**Exercise:** What follows is a listing. Return every line of it exactly.

**Given data:**
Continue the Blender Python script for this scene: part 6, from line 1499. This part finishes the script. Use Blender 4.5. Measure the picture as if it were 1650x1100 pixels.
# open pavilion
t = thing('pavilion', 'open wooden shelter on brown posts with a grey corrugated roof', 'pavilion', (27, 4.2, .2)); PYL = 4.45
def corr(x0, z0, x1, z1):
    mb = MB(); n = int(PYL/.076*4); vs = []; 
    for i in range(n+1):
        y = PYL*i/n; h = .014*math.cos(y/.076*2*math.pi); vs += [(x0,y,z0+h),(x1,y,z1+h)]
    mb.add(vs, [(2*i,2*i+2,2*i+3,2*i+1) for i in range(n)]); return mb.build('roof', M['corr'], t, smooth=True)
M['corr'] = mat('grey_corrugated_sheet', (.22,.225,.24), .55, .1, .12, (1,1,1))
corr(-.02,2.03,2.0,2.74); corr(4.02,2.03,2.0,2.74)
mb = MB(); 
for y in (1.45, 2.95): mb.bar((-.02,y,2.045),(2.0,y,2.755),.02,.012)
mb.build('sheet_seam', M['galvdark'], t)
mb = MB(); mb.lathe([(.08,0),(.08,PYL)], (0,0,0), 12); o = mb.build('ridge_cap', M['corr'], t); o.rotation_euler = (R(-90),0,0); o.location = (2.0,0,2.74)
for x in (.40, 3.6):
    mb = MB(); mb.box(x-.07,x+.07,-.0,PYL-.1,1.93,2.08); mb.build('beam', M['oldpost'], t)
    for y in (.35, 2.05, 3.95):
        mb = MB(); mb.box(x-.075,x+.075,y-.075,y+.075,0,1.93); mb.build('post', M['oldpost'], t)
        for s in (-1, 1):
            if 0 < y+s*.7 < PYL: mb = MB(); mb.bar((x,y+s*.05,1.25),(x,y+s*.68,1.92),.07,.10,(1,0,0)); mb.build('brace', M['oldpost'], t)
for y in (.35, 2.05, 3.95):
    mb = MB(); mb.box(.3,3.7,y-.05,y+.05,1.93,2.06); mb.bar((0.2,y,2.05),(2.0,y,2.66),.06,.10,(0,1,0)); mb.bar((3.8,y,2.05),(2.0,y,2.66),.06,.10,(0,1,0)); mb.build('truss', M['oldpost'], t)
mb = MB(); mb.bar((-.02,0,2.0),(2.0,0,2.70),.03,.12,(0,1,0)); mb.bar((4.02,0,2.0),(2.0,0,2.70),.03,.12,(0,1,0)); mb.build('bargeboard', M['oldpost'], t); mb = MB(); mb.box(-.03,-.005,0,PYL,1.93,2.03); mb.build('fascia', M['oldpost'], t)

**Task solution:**
Continue the Blender Python script for this scene: part 6, from line 1499. This part finishes the script. Use Blender 4.5. Measure the picture as if it were 1650x1100 pixels.
# open pavilion
t = thing('pavilion', 'open wooden shelter on brown posts with a grey corrugated roof', 'pavilion', (27, 4.2, .2)); PYL = 4.45
def corr(x0, z0, x1, z1):
    mb = MB(); n = int(PYL/.076*4); vs = []; 
    for i in range(n+1):
        y = PYL*i/n; h = .014*math.cos(y/.076*2*math.pi); vs += [(x0,y,z0+h),(x1,y,z1+h)]
    mb.add(vs, [(2*i,2*i+2,2*i+3,2*i+1) for i in range(n)]); return mb.build('roof', M['corr'], t, smooth=True)
M['corr'] = mat('grey_corrugated_sheet', (.22,.225,.24), .55, .1, .12, (1,1,1))
corr(-.02,2.03,2.0,2.74); corr(4.02,2.03,2.0,2.74)
mb = MB(); 
for y in (1.45, 2.95): mb.bar((-.02,y,2.045),(2.0,y,2.755),.02,.012)
mb.build('sheet_seam', M['galvdark'], t)
mb = MB(); mb.lathe([(.08,0),(.08,PYL)], (0,0,0), 12); o = mb.build('ridge_cap', M['corr'], t); o.rotation_euler = (R(-90),0,0); o.location = (2.0,0,2.74)
for x in (.40, 3.6):
    mb = MB(); mb.box(x-.07,x+.07,-.0,PYL-.1,1.93,2.08); mb.build('beam', M['oldpost'], t)
    for y in (.35, 2.05, 3.95):
        mb = MB(); mb.box(x-.075,x+.075,y-.075,y+.075,0,1.93); mb.build('post', M['oldpost'], t)
        for s in (-1, 1):
            if 0 < y+s*.7 < PYL: mb = MB(); mb.bar((x,y+s*.05,1.25),(x,y+s*.68,1.92),.07,.10,(1,0,0)); mb.build('brace', M['oldpost'], t)
for y in (.35, 2.05, 3.95):
    mb = MB(); mb.box(.3,3.7,y-.05,y+.05,1.93,2.06); mb.bar((0.2,y,2.05),(2.0,y,2.66),.06,.10,(0,1,0)); mb.bar((3.8,y,2.05),(2.0,y,2.66),.06,.10,(0,1,0)); mb.build('truss', M['oldpost'], t)
mb = MB(); mb.bar((-.02,0,2.0),(2.0,0,2.70),.03,.12,(0,1,0)); mb.bar((4.02,0,2.0),(2.0,0,2.70),.03,.12,(0,1,0)); mb.build('bargeboard', M['oldpost'], t); mb = MB(); mb.box(-.03,-.005,0,PYL,1.93,2.03); mb.build('fascia', M['oldpost'], t)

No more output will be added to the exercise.